The key, I think, is that they don’t bother to even pretend that Tom Cruise is an actual human being who registers alongside the rest of us. Alec Baldwin plays a CIA stooge who calls Cruise’s Ethan Hunt “the living manifestation of destiny” and that’s a gag that keeps paying off.

Cruise is on fire here, way faster and furiouser than his counterparts and his stamina keeps going and going and going throughout a mid-movie underwater heist sequence that turns into a car chase that turns into a motorcycle chase – all shot with McQuarrie’s bruising you-are-there, “look-Ma-no-CGI” immediacy. (I applauded a lot, especially because I thought it was never going to end.)

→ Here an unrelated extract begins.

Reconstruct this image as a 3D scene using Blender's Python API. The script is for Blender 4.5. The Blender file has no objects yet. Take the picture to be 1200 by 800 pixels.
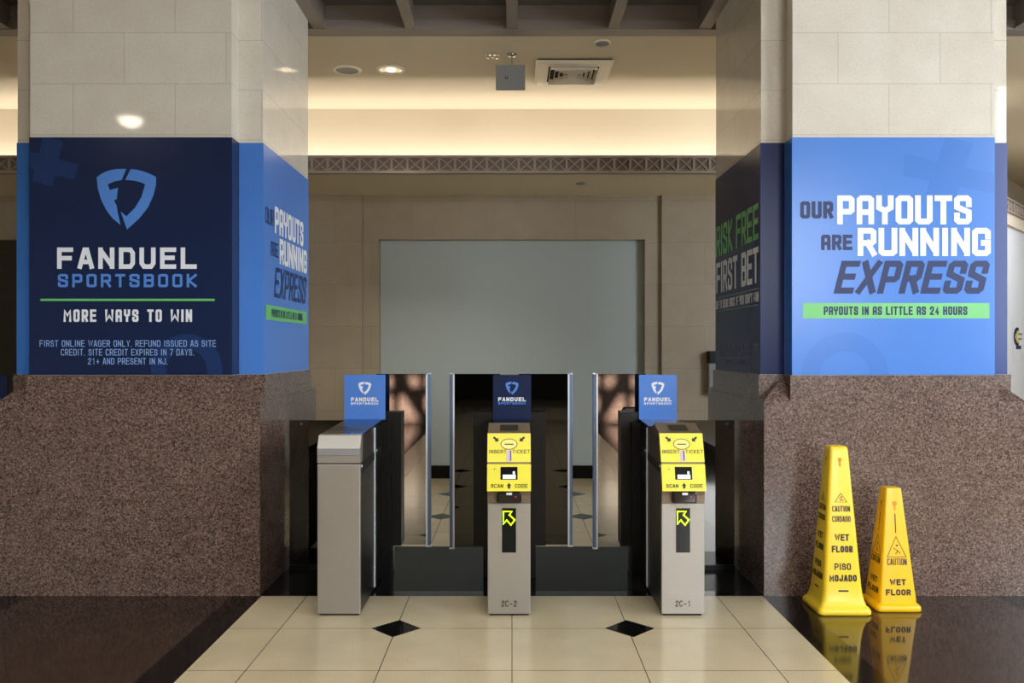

I’ve seen five Mission: Impossible movies now and I don’t know a lick about Ethan Hunt except that every couple years he flings his body all over the place, then eventually saves the day. Cruise is hilarious in these movies, Buster Keaton for Hollywood’s franchise doldrums. He gets a bad rap but he’s really an extraordinary physical actor.

The stunning Rebecca Ferguson plays a maybe-double-or-triple agent (the plot gets a little labyrinthine) but she holds her own alongside Cruise while towering over him, and in a stinging rebuke to the garbage roles offered to females in offal like Jurassic World our lady even takes care to shed her high-heels before going shooting. It’s a great beat when she gets her own action showdown with a male super-villain.

Yeah, so this was a howl. Not much of a thought in its head but impeccably crafted nonetheless and always delightful to watch. Whenever fanboys with rock-bottom standards email me angrily asking why I would ever expect quality from a blockbuster in the first place, at least I can answer with something like Rogue Nation. This is a terrific summer movie.